Task directions = All of the material should be reproduced exactly, with pictures left out.

Available data =
───

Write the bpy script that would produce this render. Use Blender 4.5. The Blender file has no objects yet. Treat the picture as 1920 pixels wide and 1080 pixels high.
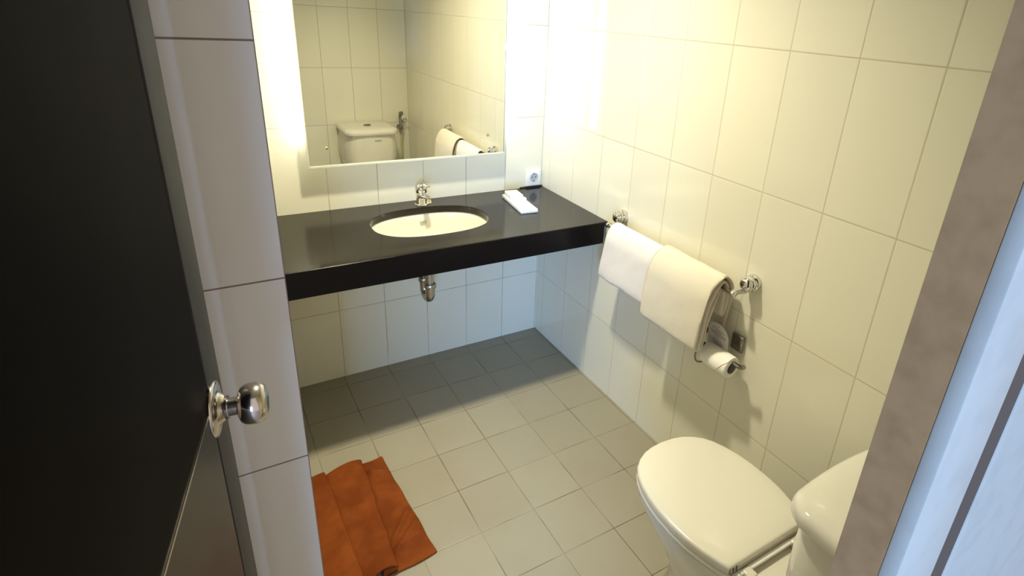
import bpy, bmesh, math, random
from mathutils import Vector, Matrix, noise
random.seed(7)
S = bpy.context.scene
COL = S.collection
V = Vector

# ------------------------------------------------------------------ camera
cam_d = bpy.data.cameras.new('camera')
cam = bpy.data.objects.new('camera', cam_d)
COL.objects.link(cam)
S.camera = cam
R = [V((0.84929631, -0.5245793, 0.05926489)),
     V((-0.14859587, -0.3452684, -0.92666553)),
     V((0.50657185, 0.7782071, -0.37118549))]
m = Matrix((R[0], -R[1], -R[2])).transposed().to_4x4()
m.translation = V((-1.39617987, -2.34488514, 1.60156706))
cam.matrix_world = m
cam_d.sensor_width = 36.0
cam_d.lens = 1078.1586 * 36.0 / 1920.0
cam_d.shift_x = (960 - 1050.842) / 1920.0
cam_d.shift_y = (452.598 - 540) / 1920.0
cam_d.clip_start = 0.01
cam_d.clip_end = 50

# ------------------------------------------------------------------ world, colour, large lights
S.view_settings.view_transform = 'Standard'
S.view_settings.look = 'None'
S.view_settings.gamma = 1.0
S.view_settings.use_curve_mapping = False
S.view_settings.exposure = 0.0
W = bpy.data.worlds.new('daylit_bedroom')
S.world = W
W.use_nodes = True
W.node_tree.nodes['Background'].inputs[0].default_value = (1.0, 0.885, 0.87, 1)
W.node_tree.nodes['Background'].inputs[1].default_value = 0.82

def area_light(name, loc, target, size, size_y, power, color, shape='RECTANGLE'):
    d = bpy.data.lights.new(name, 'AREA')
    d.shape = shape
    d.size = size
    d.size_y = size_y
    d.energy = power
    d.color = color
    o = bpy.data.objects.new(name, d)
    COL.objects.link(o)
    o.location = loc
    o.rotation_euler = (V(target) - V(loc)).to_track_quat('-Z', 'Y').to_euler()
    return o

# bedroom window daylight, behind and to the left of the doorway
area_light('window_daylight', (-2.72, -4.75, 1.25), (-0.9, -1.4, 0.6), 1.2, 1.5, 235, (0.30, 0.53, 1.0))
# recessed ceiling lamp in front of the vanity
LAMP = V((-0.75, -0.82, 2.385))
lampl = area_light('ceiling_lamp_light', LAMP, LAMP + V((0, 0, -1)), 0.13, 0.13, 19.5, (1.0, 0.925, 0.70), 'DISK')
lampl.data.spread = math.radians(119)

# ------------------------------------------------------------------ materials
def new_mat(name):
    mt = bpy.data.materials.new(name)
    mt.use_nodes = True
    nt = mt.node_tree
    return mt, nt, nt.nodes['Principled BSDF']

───

In response =
Write the bpy script that would produce this render. Use Blender 4.5. The Blender file has no objects yet. Treat the picture as 1920 pixels wide and 1080 pixels high.
import bpy, bmesh, math, random
from mathutils import Vector, Matrix, noise
random.seed(7)
S = bpy.context.scene
COL = S.collection
V = Vector

# ------------------------------------------------------------------ camera
cam_d = bpy.data.cameras.new('camera')
cam = bpy.data.objects.new('camera', cam_d)
COL.objects.link(cam)
S.camera = cam
R = [V((0.84929631, -0.5245793, 0.05926489)),
     V((-0.14859587, -0.3452684, -0.92666553)),
     V((0.50657185, 0.7782071, -0.37118549))]
m = Matrix((R[0], -R[1], -R[2])).transposed().to_4x4()
m.translation = V((-1.39617987, -2.34488514, 1.60156706))
cam.matrix_world = m
cam_d.sensor_width = 36.0
cam_d.lens = 1078.1586 * 36.0 / 1920.0
cam_d.shift_x = (960 - 1050.842) / 1920.0
cam_d.shift_y = (452.598 - 540) / 1920.0
cam_d.clip_start = 0.01
cam_d.clip_end = 50

# ------------------------------------------------------------------ world, colour, large lights
S.view_settings.view_transform = 'Standard'
S.view_settings.look = 'None'
S.view_settings.gamma = 1.0
S.view_settings.use_curve_mapping = False
S.view_settings.exposure = 0.0
W = bpy.data.worlds.new('daylit_bedroom')
S.world = W
W.use_nodes = True
W.node_tree.nodes['Background'].inputs[0].default_value = (1.0, 0.885, 0.87, 1)
W.node_tree.nodes['Background'].inputs[1].default_value = 0.82

def area_light(name, loc, target, size, size_y, power, color, shape='RECTANGLE'):
    d = bpy.data.lights.new(name, 'AREA')
    d.shape = shape
    d.size = size
    d.size_y = size_y
    d.energy = power
    d.color = color
    o = bpy.data.objects.new(name, d)
    COL.objects.link(o)
    o.location = loc
    o.rotation_euler = (V(target) - V(loc)).to_track_quat('-Z', 'Y').to_euler()
    return o

# bedroom window daylight, behind and to the left of the doorway
area_light('window_daylight', (-2.72, -4.75, 1.25), (-0.9, -1.4, 0.6), 1.2, 1.5, 235, (0.30, 0.53, 1.0))
# recessed ceiling lamp in front of the vanity
LAMP = V((-0.75, -0.82, 2.385))
lampl = area_light('ceiling_lamp_light', LAMP, LAMP + V((0, 0, -1)), 0.13, 0.13, 19.5, (1.0, 0.925, 0.70), 'DISK')
lampl.data.spread = math.radians(119)

# ------------------------------------------------------------------ materials
def new_mat(name):
    mt = bpy.data.materials.new(name)
    mt.use_nodes = True
    nt = mt.node_tree
    return mt, nt, nt.nodes['Principled BSDF']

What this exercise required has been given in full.